2.6: Siskiyou Line - Spline roadbed

24 Oct 2013

TMTV
Rating: 
4.083335
Average: 4.1 (12 votes)
Summary: 
14:03 - Hardboard spline model railroad roadbed construction (2005)
Description: 

Using spline roadbed on your model train layout can save you money and give you a beautiful flowing roadbed alignment almost automatically. Joe Fugate shows in detail how you can build model railroad spline roadbed from 1/4' hardboard in this step-by-step how to video segment.

Note: This video was originally shot in older Standard Definition and then upsampled to HD for TMTV. As a result, the image is softer than is typical for TrainMasters native HD video.

Comments

Well presented once again.  You should have your own show on RFDTV or PBS (the only 2 I know of who have ever produced model train shows).

You present this material in such an understandable yet detaied manner that you may be just the guy to get the teens interested in this hobby again.  The one thing I hear more than any other when talking to kids and teens about model railroading is that they think it will take too much time to learn, they don't have the tool skills and it is too difficult to understand the techniques of modeling.  The odd thing is, those same young folks will spend hours with a new smart-phone, tablet or game and not only master it, but be able to manipulate it well beyond the manufacturer's design in a matter of days.

We need to do a better job of showing not just telling the younger folks about how rewarding this mobile art work truly is.  Afterall how many forms of artistry are there that actually require you to fondle your artwork after you have created or aquired it?  I also collect and restore antique rifles and shot guns because I get to fondle my art collection :)

The techniques for assembly don't have to be sooo messy.  A simple (and inexpensive) woodworkers roller applicator bottle will allow you to apply an optimum film of glue on each spline eliminating not only the mess but the wasted glue.  You can get these from Rockler.com or Woodcraft.com or if you have either of these stores in your town you don't have to wait.  A woodworkers craft set of glue applicators for these bottles is also available and provide you with a number of useful cap attachments for everything from brushing and controlled spreading to pinpoint application to spray mist.  Again these are very inexpensive and depending on you glue can be easily washed and ready for the next use.
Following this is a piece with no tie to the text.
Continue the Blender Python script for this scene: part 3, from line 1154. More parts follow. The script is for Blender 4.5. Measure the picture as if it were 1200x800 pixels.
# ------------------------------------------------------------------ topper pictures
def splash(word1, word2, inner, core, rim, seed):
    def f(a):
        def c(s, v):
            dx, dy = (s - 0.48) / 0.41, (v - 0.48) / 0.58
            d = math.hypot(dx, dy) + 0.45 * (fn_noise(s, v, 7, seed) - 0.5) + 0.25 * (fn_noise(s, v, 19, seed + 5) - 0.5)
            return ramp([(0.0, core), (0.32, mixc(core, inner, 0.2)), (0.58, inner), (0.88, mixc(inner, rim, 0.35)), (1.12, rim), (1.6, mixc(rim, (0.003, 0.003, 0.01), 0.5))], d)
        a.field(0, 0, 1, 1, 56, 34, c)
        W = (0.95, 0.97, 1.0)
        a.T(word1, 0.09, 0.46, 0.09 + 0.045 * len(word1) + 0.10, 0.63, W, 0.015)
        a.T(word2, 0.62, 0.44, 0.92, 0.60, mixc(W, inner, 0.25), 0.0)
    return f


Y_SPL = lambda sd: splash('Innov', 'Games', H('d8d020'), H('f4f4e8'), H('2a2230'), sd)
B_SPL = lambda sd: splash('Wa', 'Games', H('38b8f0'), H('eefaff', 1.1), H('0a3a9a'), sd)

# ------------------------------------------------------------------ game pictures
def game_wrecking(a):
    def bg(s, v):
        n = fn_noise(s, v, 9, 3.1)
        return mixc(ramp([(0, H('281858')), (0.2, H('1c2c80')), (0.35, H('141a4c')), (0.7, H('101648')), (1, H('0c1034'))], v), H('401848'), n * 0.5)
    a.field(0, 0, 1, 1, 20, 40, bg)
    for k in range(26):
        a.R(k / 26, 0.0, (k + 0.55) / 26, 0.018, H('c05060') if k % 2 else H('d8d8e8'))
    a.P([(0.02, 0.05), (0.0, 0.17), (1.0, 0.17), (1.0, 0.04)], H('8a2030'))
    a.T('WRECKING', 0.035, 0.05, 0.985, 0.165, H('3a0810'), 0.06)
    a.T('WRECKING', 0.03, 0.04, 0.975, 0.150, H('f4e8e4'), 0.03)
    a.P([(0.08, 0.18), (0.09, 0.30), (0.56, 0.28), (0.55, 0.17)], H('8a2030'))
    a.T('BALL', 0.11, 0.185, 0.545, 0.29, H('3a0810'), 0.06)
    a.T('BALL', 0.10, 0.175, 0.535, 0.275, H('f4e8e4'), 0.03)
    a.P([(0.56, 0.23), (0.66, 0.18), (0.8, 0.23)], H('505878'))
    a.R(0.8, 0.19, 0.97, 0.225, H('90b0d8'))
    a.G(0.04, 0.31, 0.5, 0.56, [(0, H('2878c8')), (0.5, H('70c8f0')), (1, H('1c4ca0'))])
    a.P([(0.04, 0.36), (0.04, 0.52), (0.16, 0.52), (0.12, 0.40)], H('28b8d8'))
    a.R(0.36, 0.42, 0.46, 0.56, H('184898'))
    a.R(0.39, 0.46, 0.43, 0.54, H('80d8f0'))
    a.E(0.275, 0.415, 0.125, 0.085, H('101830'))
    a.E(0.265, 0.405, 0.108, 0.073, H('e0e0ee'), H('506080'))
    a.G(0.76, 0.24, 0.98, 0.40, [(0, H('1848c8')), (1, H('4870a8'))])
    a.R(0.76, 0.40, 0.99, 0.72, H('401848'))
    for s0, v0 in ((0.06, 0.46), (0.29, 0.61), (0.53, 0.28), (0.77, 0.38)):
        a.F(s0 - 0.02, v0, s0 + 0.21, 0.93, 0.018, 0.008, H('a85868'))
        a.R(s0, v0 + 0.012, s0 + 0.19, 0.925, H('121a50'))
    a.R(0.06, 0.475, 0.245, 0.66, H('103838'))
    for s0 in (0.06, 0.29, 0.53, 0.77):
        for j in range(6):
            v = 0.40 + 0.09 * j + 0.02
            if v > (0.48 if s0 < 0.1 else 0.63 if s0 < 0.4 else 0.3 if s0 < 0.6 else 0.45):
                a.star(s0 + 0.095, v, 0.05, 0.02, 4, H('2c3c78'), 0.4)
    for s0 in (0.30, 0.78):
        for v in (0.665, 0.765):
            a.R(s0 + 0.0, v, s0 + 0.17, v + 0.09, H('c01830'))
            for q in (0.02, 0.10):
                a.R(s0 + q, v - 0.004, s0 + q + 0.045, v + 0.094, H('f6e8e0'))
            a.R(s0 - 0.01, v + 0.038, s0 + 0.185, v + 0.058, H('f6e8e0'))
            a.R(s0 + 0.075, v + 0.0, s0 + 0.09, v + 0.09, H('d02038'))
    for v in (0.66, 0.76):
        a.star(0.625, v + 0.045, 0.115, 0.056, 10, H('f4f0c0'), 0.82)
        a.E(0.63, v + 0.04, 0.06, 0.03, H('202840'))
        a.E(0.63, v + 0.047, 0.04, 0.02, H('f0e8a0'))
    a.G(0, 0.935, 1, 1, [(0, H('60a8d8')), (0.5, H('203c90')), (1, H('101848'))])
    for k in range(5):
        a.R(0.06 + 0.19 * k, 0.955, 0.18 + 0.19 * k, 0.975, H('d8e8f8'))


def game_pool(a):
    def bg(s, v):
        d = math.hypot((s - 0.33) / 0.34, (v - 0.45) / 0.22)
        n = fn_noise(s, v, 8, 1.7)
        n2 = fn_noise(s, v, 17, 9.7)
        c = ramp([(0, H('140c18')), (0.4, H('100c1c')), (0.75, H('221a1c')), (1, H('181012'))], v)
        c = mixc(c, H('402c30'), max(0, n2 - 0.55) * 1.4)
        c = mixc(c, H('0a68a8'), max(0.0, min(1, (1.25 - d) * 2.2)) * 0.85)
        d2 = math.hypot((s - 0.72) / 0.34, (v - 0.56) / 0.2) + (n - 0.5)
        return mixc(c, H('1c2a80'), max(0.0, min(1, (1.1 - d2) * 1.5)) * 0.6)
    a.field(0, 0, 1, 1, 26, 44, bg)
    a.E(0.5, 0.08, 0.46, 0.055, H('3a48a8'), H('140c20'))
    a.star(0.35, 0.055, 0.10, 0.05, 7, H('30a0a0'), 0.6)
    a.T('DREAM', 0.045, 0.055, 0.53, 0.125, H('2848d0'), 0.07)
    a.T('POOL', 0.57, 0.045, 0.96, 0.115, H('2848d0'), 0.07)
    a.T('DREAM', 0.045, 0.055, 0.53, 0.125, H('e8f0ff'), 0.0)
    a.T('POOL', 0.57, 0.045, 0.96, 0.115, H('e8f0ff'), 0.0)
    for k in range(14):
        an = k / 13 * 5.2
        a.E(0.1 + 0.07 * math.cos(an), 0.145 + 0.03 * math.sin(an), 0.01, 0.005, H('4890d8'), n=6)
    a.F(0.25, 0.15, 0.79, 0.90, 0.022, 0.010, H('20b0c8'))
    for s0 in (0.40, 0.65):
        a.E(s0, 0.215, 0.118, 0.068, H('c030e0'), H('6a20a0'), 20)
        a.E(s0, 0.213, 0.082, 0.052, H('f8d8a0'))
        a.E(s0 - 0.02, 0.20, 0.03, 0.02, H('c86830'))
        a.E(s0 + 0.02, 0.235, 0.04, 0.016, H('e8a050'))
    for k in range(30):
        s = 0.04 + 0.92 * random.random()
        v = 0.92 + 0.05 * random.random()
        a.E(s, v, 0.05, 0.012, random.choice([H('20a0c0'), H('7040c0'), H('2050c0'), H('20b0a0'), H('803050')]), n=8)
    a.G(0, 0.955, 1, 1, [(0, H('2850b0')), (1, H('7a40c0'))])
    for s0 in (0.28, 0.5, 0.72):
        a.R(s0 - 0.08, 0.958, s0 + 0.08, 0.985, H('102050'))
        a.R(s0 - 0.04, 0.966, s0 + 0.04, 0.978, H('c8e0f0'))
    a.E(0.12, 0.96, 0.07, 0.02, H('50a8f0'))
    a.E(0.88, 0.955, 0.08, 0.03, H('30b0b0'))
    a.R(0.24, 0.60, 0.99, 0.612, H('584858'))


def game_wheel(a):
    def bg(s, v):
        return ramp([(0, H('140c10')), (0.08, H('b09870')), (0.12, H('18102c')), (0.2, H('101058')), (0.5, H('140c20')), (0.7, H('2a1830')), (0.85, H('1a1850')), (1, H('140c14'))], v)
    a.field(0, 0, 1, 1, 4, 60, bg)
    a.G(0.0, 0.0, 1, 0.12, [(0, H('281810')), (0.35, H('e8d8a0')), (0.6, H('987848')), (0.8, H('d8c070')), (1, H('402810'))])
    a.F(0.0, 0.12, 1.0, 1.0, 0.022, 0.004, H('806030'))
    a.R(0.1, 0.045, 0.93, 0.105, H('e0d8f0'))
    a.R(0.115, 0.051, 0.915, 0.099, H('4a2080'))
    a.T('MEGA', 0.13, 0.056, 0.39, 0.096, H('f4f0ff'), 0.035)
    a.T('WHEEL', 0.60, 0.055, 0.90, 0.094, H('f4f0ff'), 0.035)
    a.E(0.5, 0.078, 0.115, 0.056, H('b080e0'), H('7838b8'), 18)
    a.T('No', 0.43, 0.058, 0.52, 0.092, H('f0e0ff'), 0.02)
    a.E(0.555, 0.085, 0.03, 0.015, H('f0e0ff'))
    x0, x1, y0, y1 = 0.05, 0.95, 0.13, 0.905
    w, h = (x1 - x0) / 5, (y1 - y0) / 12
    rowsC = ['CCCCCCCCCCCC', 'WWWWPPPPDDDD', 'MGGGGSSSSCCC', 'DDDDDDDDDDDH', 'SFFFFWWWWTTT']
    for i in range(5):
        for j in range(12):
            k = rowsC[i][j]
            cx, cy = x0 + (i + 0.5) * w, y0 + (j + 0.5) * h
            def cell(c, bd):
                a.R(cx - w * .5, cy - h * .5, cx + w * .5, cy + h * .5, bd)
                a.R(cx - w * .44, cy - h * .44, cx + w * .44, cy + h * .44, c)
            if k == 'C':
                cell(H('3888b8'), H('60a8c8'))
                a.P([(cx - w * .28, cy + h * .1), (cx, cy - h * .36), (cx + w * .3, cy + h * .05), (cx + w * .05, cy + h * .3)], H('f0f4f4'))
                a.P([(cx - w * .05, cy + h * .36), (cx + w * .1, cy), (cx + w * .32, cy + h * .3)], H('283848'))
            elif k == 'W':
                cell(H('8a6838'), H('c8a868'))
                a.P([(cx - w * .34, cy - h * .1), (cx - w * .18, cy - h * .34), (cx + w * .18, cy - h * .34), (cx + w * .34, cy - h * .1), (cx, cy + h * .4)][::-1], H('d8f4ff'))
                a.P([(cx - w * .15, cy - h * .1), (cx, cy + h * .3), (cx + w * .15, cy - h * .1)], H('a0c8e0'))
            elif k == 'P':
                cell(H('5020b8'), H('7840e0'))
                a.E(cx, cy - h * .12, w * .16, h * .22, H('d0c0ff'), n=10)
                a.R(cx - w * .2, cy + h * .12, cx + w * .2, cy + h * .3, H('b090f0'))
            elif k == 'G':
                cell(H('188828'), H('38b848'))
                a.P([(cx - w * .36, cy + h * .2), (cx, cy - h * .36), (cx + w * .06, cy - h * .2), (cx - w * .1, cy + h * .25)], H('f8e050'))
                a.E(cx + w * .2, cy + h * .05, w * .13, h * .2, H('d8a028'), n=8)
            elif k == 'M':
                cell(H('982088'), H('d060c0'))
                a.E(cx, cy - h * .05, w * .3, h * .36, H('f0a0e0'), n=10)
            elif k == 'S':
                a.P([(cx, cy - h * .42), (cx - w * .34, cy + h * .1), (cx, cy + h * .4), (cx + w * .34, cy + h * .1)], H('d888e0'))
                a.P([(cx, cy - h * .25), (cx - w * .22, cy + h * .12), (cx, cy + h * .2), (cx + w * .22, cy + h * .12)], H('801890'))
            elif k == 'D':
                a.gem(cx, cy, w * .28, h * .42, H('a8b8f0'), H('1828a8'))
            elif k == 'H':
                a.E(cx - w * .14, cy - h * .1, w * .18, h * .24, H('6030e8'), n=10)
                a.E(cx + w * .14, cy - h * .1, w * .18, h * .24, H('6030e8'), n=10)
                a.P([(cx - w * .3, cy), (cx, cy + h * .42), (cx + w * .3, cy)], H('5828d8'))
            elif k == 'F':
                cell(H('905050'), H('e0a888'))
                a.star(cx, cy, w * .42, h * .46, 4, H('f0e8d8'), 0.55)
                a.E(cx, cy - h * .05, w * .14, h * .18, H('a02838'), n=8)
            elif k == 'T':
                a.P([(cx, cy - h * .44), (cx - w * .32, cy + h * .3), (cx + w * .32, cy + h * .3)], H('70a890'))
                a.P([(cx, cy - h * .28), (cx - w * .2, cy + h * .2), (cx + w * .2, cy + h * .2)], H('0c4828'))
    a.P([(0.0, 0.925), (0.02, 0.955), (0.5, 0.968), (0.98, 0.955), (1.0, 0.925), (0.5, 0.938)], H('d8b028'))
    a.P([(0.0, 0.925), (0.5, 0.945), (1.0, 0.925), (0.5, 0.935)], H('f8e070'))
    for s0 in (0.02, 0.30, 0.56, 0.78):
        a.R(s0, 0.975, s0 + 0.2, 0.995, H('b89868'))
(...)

You may also want to consider the use of "titebond" adhesives as you get better holding power, joints that are less susceptable to temp and humidity changes and a faster cure time.  You still get the a long working time but once it begins to set, it "flashes off" or cures much quicker.
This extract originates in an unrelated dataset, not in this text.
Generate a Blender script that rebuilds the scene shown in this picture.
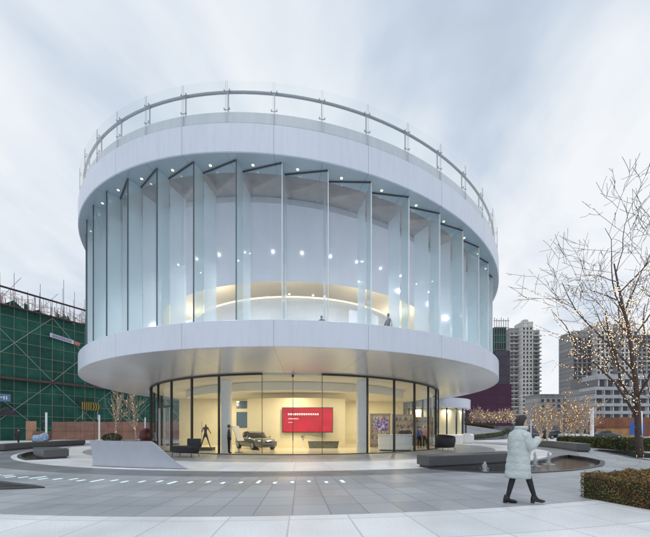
import bpy, bmesh, math, random
from mathutils import Vector, Matrix
R_ = math.radians
SIN, COS = math.sin, math.cos
sc = bpy.context.scene
for o in list(bpy.data.objects):
    bpy.data.objects.remove(o)
COL = sc.collection

# ------------------------------------------------------------------ camera
EYE, F, HOR = 1.39, 318.0, 431.0          # eye height, focal length and horizon row of the 650 px wide photograph
cd = bpy.data.cameras.new('camera'); cam = bpy.data.objects.new('camera', cd); COL.objects.link(cam)
cam.location = (0, 0, EYE); cam.rotation_euler = (R_(90), 0, 0)
cd.sensor_width = 36; cd.lens = 36*F/650; cd.shift_y = (HOR-268.5)/650
cd.clip_start = .1; cd.clip_end = 9000
sc.camera = cam

# ------------------------------------------------------------------ world, sun, exposure
SUN_EL, SUN_AZ = 73, 205                    # sun behind thin cloud; azimuth counted as the sky texture does
w = bpy.data.worlds.new('World'); sc.world = w; w.use_nodes = True
nt = w.node_tree; nt.nodes.clear()
def N(t, typ, **kw):
    n = t.nodes.new(typ)
    for k, v in kw.items():
        if k.startswith('i_'):
            k = k[2:]; n.inputs[int(k) if k.isdigit() else k].default_value = v
        else: setattr(n, k, v)
    return n
def L(t, a, b): t.links.new(a, b)
def mth(t, op, a, b=None, c=None):
    n = t.nodes.new('ShaderNodeMath'); n.operation = op
    for i, x in enumerate((a, b, c)):
        if x is None: continue
        if isinstance(x, (int, float)): n.inputs[i].default_value = x
        else: t.links.new(x, n.inputs[i])
    return n.outputs[0]
def ramp(t, src, stops, interp='LINEAR'):
    n = t.nodes.new('ShaderNodeValToRGB'); n.color_ramp.interpolation = interp
    e = n.color_ramp.elements
    while len(e) < len(stops): e.new(.5)
    for k, (p, c) in enumerate(stops):
        e[k].position = p; e[k].color = c if len(c) == 4 else (*c, 1)
    t.links.new(src, n.inputs[0]); return n.outputs[0]
def mixc(t, f, a, b, mode='MIX'):
    n = t.nodes.new('ShaderNodeMix'); n.data_type = 'RGBA'; n.blend_type = mode
    for s, x in ((n.inputs[0], f), (n.inputs[6], a), (n.inputs[7], b)):
        if isinstance(x, (int, float)): s.default_value = x
        elif isinstance(x, tuple): s.default_value = x if len(x) == 4 else (*x, 1)
        else: t.links.new(x, s)
    return n.outputs[2]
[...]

Just a thought and taking a page from bent lamination, a set of templates with your route/radius can be made from poster or card board and you can cut/assemble numerous runs of spline bed at you work table in sets using your cardboard templates of you run, versus staking the splines one 8-foot segment at a time.  This way on repeating pattern sections around the layout you can simply gang assemble those common sections and make the next template while the first budle sets up.

 

I've never seen spine road bed put together before.  Great job.  I thought spine roadbed was too diffecult to make or install, so I never used it.  However, your video put those fears to rest.  May be showing how the strips were cut on the saw and what to go though to achieve the finish work would help young people to start!